Bpost - ARS/PRS

July 2005 - August 2006
Content:  
       

Management Summary

The purpose was to develop a platform of Web Services, which were to consistently represent and manipulate master data of customers and contracts, as well as a Web Application using these services. In addition to these data services, a number of business capabilities (such as for example a bulk solvency check) were exposed to the Bpost application landscape as well. Since at any given time during the project, there were at least 20 consumer application utilizing the services, the design of a governance model and deprecation strategy for these services was an additional requirement.

Team Composition

IT Sponsor: Peter Waterschoot
Project Manager: Dirk Meersseman
Architects: Bart De Cock, Peter De Kinder
Functional Analysts: 3 analysts
Developers: Gerard Gilsoul, Bert Walschap, 4 additional developers
DB Administrator: Thierry Brouwers

Novelty Items

Since so many consumers of the web services were dispersed across the application landscape of Bpost, it became no trivial matter to deploy a new version of a web service, prompting the need for development in each of these consumers. At first, consumer classes would be provided by the ARS/PRS team as a library to be included in all consumers. However, as time progressed, the decision was made to start deploying different versions of the services next to each other, indicating their version in the namespace utilized. A governance approach was formulated that all services would have up to their 3 last versions in place, meaning the current version as well as the two previous ones, each of these having code in them to enrich or transform the message calls and returns to fit with the contract of the current version.

Lessons Learned

Having had a lot of issues with backwards compatibility, which prompted the need for a deprecation strategy, a decision was made at a certain point in the project to switch all services from an RPC/literal binding to a Document/Literal binding. The loss of strict validation of the service calls was accepted in light of a more flexible service contract in order to increase the time-to-market of the new versions.
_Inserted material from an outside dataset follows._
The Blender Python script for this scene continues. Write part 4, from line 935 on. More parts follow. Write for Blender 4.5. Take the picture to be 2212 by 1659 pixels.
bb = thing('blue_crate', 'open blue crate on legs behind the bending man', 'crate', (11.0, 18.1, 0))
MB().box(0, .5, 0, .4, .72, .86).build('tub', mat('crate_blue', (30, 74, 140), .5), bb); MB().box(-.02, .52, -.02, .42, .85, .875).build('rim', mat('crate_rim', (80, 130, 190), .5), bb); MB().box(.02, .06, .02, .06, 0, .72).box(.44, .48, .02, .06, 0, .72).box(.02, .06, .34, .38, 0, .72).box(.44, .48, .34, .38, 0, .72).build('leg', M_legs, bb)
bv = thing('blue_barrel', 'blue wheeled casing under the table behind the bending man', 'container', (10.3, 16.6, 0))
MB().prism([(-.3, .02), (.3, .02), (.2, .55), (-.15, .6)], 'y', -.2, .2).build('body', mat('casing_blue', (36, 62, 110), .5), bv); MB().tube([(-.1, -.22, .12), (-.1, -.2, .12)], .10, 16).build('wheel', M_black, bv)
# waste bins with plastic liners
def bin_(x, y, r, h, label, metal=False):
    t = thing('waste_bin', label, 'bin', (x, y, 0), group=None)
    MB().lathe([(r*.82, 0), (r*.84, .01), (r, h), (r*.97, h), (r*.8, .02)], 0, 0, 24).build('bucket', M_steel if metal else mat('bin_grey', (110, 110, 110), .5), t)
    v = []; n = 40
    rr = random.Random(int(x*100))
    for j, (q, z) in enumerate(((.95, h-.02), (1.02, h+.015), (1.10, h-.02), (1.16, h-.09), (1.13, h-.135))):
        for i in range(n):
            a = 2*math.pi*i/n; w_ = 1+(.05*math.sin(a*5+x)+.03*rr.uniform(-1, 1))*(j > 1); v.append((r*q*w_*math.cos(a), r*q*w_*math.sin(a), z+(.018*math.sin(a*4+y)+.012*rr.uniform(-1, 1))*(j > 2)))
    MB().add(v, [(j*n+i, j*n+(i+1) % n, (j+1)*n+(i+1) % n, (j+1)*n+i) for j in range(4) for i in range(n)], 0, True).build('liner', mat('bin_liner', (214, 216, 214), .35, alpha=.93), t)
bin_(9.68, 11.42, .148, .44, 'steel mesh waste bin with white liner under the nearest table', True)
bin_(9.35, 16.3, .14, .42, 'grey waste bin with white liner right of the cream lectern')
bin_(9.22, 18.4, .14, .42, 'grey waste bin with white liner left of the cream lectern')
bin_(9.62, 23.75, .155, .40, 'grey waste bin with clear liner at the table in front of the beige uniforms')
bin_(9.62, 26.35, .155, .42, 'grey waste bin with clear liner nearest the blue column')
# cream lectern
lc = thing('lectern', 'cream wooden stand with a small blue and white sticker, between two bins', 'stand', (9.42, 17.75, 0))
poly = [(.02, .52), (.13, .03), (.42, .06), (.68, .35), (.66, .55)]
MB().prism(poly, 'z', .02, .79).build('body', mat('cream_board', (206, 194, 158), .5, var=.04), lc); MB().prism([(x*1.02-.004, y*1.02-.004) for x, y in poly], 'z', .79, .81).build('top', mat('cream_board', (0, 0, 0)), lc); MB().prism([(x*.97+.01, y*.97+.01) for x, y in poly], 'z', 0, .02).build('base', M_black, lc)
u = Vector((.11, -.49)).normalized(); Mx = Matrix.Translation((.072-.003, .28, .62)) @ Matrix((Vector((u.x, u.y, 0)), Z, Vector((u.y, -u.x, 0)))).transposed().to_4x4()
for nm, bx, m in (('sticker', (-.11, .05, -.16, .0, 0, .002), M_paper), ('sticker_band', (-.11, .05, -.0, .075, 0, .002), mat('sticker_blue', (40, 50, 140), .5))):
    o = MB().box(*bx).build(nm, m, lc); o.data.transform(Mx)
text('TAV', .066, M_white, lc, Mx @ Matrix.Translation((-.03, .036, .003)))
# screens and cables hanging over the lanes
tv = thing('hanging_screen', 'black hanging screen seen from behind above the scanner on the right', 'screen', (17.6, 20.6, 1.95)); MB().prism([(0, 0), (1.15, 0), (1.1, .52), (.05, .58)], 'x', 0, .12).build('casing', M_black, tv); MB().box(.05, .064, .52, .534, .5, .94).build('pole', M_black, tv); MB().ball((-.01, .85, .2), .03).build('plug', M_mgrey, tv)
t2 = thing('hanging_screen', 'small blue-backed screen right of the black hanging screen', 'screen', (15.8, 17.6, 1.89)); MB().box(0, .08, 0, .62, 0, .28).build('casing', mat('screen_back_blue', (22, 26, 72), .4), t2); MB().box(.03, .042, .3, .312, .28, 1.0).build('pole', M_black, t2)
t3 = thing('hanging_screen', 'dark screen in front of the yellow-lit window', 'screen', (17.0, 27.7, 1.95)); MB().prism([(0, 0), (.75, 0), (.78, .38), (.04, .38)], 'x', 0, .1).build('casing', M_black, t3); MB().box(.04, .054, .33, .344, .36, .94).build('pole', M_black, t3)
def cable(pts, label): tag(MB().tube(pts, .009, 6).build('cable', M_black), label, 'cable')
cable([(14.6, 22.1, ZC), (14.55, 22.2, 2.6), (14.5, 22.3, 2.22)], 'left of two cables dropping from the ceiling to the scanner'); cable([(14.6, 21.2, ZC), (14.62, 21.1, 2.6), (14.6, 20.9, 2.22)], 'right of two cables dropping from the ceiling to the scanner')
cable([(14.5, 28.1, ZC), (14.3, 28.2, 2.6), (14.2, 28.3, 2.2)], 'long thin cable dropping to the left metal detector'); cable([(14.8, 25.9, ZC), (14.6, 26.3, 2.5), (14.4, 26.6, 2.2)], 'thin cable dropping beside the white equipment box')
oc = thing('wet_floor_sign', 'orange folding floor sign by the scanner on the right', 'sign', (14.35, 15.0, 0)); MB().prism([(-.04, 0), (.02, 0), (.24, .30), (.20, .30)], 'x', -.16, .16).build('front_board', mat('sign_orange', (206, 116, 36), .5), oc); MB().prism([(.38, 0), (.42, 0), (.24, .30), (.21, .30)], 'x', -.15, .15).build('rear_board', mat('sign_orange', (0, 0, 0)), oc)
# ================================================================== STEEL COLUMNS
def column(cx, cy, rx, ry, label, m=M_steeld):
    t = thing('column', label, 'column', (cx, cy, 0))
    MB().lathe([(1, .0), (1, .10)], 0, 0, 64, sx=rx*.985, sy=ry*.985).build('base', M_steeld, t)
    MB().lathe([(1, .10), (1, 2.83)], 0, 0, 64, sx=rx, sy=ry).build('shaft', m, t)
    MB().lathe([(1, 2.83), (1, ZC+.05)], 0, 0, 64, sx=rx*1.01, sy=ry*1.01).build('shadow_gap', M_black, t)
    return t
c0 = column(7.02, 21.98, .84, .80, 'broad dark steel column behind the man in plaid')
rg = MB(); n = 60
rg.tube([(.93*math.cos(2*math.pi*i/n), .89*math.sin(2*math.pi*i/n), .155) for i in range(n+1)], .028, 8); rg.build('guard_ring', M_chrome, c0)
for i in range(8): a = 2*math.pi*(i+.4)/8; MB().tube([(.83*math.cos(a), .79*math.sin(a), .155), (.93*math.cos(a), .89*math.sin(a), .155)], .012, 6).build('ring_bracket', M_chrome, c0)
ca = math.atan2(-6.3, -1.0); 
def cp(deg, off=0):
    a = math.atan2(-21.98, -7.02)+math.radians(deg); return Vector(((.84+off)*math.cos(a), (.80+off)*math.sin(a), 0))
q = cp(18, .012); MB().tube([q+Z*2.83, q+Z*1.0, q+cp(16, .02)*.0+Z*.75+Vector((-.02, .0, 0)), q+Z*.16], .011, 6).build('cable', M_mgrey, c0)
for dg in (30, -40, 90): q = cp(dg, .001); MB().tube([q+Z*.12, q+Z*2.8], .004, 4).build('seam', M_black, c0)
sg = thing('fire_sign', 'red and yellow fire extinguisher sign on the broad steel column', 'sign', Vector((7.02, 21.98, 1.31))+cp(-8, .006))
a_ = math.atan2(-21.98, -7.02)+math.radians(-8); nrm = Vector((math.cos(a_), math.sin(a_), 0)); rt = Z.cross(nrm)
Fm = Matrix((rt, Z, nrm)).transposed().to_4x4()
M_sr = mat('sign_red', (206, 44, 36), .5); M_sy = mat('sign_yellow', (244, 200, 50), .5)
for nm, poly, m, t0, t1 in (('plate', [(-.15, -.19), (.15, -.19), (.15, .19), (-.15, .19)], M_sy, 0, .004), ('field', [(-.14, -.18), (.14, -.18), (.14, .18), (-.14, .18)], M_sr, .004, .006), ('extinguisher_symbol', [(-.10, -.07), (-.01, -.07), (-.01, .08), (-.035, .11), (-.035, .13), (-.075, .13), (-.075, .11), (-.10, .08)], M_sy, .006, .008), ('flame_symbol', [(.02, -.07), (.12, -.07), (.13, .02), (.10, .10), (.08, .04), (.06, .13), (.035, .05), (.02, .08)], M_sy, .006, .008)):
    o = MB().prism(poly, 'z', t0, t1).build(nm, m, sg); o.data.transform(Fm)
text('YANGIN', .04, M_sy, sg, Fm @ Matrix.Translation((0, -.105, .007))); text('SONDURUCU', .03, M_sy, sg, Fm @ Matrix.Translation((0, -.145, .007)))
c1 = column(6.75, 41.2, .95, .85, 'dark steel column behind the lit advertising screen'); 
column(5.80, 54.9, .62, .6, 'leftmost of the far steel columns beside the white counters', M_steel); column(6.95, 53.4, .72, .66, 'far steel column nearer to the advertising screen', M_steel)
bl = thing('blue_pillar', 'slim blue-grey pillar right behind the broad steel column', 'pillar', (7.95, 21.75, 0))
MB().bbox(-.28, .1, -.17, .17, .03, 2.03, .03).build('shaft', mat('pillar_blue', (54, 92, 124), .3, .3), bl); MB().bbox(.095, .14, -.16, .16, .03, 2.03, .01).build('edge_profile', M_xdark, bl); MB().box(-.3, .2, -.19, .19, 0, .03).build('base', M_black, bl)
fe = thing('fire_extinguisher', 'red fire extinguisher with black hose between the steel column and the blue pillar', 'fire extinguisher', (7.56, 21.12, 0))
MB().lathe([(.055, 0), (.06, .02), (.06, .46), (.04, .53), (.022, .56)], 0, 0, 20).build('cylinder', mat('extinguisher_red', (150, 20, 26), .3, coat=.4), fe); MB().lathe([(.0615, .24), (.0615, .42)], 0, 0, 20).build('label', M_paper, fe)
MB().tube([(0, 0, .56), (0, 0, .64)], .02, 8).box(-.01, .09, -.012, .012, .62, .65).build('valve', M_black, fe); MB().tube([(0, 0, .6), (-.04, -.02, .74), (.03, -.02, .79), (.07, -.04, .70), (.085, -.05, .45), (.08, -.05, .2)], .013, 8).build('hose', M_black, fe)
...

Another recurring issue was that of data quality. When a customer is added multiple times in the database (for example through different channels such as Bank van de Post and as a residential customer), this needs to be cleaned up to have a proper 360° view of customers. To resolve this, a merging functionality was introduced, which would merge two existing customers into a single one, keeping intact the historical data of both, as well as the unique identifiers linked to these customers (through rerouting algorithms in the service operations) in order to guarantee the business continuity of the consuming applications.